Sunday, October 23, 2011

Realizations about Slavery 10/24

When reading The Wife of his Youth, the moment I realized that Mr. Ryder was Liza's husband was when he stood up in the middle of his dinner party and told the story of his afternoon visitor. But I didn't know what he would do with that information until the last paragraph of the story. That is the point in the story when I learned something new about slavery; it was never too late for any of them. By the time Liza was freed, Mr. Ryder (Sam) had already begun his new life, but she didn't stop looking for him. She never gave up in the hopes that she could finally begin her life with him. In the Harper poem, in the last two stanzas, we find out that the speaker is sixty years old. When I first read the poem, the way it talked about beginning an education, I thought the speaker was much younger. It reminded me that, when the Civil War ended, African Americans of all ages were freed, and some of them were finally able to start their lives as free people when they were already in their later years.

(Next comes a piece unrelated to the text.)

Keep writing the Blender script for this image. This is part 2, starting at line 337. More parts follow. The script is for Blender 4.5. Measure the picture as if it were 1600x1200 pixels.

Another point in the story that stood out to me was hen Mr. Ryder says, "we people of mixed blood are ground between the upper and the nether millstone. Our fate lies between absorption by the white race and extinction in the black" (57). It showed that there was a heirarchy in society after the Civil War. It wasn't a utopia of free citizens. White people were still at the top, Black people were still at the bottom, and mulattos were not accepted by either group. In other words, mulattos were too white to be considered black and too black to be considered white. In this story they had their own separate society and it may have been frowned upon for Mr. Ryder to acknowledge Liza as his wife because she was a black woman born into slavery and she did not fit into their mulatto society.